**Given exercise:** Find each line with the string "Blender" and report it.

**Given records:**
——————————

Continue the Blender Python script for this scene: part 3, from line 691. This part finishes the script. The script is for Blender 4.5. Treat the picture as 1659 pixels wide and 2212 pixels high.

——————————

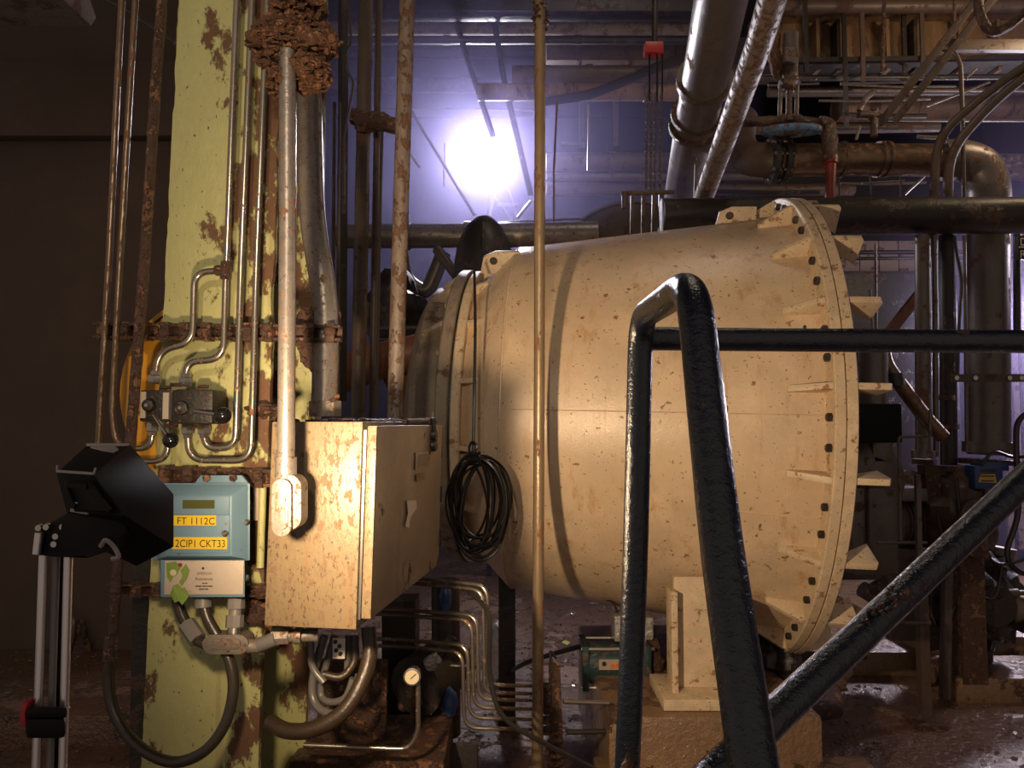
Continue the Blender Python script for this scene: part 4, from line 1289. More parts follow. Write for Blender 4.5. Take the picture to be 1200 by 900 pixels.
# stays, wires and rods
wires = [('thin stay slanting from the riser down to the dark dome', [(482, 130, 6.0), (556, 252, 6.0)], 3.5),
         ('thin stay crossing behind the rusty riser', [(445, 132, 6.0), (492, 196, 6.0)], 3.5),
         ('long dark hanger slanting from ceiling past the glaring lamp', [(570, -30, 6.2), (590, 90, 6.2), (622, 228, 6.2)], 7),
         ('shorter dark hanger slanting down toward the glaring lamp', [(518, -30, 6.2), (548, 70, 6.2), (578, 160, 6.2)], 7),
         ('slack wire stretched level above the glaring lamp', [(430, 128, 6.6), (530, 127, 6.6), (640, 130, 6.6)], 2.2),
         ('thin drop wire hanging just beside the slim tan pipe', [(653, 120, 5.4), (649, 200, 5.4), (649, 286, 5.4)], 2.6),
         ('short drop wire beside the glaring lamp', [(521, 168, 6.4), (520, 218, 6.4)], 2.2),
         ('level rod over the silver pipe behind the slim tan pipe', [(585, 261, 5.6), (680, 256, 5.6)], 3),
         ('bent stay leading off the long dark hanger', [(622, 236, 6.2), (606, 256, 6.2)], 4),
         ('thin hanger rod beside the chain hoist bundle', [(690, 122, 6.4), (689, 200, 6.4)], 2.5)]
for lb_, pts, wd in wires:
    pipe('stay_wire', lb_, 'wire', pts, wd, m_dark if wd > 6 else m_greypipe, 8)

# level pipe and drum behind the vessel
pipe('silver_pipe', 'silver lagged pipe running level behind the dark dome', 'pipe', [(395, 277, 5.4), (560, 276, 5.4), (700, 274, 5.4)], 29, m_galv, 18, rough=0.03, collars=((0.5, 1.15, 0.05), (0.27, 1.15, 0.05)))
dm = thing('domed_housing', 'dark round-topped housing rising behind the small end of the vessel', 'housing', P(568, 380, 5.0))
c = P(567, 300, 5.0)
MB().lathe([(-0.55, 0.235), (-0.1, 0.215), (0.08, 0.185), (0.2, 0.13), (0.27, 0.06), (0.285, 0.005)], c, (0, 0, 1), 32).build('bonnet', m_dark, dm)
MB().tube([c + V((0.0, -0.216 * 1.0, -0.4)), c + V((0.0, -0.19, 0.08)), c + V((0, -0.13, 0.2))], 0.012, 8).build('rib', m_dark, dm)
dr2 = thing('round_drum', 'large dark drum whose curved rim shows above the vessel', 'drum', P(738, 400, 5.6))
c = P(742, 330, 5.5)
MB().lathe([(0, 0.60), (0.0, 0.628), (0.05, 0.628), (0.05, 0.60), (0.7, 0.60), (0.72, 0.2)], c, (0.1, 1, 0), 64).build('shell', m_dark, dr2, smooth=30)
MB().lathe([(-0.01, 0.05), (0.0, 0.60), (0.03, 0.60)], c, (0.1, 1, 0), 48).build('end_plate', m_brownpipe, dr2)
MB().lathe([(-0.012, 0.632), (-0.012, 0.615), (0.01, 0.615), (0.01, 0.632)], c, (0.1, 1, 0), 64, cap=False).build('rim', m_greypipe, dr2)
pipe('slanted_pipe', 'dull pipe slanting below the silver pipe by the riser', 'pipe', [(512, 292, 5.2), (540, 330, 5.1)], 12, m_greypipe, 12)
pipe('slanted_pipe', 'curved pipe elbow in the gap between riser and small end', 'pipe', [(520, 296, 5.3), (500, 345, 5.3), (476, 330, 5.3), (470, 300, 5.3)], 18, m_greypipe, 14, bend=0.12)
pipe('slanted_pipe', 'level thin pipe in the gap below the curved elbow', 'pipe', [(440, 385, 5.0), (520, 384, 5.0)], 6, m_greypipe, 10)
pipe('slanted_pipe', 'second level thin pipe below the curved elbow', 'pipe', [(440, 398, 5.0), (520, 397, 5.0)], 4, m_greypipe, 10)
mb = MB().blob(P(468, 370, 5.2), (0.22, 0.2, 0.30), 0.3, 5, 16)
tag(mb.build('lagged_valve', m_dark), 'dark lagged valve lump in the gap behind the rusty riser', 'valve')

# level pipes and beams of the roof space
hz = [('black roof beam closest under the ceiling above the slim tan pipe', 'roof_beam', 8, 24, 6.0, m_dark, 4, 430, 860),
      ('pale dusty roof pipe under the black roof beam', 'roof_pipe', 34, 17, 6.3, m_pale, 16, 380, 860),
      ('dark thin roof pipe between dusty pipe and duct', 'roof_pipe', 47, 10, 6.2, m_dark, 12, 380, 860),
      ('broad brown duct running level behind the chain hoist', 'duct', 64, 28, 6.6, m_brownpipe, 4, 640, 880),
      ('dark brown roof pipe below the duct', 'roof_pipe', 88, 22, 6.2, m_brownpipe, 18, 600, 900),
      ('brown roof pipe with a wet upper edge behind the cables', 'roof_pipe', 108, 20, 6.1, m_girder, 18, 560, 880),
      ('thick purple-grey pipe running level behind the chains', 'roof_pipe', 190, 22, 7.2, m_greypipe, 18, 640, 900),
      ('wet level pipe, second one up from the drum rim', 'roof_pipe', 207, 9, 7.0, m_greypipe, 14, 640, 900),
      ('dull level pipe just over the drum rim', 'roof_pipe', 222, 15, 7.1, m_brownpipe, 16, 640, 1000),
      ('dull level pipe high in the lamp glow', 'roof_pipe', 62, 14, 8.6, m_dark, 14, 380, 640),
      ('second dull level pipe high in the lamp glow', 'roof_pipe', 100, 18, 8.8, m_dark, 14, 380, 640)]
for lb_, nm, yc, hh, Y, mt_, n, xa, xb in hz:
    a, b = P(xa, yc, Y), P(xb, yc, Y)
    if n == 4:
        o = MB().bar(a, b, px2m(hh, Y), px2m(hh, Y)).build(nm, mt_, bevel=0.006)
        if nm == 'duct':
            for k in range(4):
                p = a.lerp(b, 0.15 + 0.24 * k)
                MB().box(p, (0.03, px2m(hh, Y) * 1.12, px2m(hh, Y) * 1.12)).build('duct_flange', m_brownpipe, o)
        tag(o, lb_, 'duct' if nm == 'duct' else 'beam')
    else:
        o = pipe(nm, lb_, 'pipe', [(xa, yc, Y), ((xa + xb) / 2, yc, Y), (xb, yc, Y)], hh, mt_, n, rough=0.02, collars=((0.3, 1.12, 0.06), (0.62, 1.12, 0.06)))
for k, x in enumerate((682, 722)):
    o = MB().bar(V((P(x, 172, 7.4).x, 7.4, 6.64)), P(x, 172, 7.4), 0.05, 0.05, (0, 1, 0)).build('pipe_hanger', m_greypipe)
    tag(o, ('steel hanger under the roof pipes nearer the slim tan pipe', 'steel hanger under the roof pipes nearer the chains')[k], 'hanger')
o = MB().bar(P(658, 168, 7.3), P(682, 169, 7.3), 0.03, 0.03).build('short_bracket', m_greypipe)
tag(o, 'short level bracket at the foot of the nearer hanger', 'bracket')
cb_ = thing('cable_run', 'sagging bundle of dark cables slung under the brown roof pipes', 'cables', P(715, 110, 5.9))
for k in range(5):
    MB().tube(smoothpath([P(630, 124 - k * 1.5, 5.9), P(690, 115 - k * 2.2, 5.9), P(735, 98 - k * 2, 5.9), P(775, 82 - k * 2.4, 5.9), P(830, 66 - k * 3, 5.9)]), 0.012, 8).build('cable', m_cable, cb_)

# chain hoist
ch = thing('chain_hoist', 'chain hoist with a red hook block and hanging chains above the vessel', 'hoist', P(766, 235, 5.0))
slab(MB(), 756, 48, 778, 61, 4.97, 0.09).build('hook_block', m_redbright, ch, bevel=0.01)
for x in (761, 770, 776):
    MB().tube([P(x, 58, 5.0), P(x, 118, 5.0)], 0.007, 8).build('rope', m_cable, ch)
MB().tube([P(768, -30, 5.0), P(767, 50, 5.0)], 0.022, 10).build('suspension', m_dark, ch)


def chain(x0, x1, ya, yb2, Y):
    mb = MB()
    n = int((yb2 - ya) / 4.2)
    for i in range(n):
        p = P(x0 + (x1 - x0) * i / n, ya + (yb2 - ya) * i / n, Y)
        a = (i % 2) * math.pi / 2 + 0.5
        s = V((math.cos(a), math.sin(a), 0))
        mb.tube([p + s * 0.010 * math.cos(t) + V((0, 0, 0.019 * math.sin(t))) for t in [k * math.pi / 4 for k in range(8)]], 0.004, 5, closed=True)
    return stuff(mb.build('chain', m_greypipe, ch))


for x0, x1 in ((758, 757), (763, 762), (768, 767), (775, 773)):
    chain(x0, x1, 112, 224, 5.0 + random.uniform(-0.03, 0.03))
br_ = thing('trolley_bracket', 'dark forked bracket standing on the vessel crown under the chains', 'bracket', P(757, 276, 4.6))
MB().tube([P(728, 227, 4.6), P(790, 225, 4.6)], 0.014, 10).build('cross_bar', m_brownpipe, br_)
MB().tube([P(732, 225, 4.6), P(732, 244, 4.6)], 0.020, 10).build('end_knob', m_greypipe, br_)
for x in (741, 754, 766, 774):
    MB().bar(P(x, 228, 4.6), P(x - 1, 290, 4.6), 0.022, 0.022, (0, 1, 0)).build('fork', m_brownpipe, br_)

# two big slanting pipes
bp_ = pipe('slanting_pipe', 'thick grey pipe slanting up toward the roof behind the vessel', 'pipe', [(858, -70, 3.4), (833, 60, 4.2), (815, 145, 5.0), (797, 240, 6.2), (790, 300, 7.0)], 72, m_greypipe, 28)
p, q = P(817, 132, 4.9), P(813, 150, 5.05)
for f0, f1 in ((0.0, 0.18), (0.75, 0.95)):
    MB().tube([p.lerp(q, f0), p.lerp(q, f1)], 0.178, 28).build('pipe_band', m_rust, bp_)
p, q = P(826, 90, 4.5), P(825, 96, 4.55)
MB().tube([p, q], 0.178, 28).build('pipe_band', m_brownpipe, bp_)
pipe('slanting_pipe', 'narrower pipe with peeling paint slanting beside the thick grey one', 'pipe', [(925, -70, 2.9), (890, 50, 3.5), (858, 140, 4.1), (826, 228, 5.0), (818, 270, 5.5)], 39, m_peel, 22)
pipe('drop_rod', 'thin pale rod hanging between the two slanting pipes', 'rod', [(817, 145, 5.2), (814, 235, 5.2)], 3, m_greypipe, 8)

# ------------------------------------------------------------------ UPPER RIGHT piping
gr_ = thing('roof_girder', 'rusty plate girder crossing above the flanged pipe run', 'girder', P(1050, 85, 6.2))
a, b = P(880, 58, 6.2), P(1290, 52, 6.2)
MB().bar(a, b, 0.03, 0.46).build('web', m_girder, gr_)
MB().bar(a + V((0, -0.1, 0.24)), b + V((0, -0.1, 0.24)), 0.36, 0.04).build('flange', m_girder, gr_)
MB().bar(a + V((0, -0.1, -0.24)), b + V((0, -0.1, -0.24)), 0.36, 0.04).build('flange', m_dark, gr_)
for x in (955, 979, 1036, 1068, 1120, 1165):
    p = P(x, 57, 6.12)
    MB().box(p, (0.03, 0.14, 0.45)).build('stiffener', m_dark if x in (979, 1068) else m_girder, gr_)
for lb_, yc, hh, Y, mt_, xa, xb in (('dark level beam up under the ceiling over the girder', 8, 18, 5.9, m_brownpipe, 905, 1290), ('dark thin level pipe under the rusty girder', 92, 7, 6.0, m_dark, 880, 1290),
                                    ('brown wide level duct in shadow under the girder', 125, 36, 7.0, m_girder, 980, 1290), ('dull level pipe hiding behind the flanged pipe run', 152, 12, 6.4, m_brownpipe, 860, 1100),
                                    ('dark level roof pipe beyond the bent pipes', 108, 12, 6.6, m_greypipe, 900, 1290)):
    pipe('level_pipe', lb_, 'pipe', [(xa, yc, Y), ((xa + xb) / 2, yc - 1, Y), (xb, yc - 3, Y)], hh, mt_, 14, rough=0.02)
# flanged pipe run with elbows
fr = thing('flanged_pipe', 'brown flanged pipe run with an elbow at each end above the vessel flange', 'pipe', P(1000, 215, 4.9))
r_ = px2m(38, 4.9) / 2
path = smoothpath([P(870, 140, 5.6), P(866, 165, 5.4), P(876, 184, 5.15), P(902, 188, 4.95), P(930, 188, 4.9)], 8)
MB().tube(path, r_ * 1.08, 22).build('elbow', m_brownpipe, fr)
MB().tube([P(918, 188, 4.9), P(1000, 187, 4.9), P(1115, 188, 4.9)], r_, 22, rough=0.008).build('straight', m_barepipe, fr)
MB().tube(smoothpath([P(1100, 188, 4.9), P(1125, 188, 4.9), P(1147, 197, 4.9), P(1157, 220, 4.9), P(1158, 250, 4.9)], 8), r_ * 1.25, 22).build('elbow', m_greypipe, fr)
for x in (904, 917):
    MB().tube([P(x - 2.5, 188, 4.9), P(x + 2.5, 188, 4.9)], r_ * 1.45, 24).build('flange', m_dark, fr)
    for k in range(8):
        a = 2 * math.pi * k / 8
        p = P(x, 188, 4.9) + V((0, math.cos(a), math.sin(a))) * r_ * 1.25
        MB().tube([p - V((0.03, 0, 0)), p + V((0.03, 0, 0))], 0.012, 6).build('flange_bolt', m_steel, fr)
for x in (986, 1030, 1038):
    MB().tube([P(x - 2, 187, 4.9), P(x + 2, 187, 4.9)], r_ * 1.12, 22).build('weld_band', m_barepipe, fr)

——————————

**Exercise answer:**
Continue the Blender Python script for this scene: part 3, from line 691. This part finishes the script. The script is for Blender 4.5. Treat the picture as 1659 pixels wide and 2212 pixels high.
Continue the Blender Python script for this scene: part 4, from line 1289. More parts follow. Write for Blender 4.5. Take the picture to be 1200 by 900 pixels.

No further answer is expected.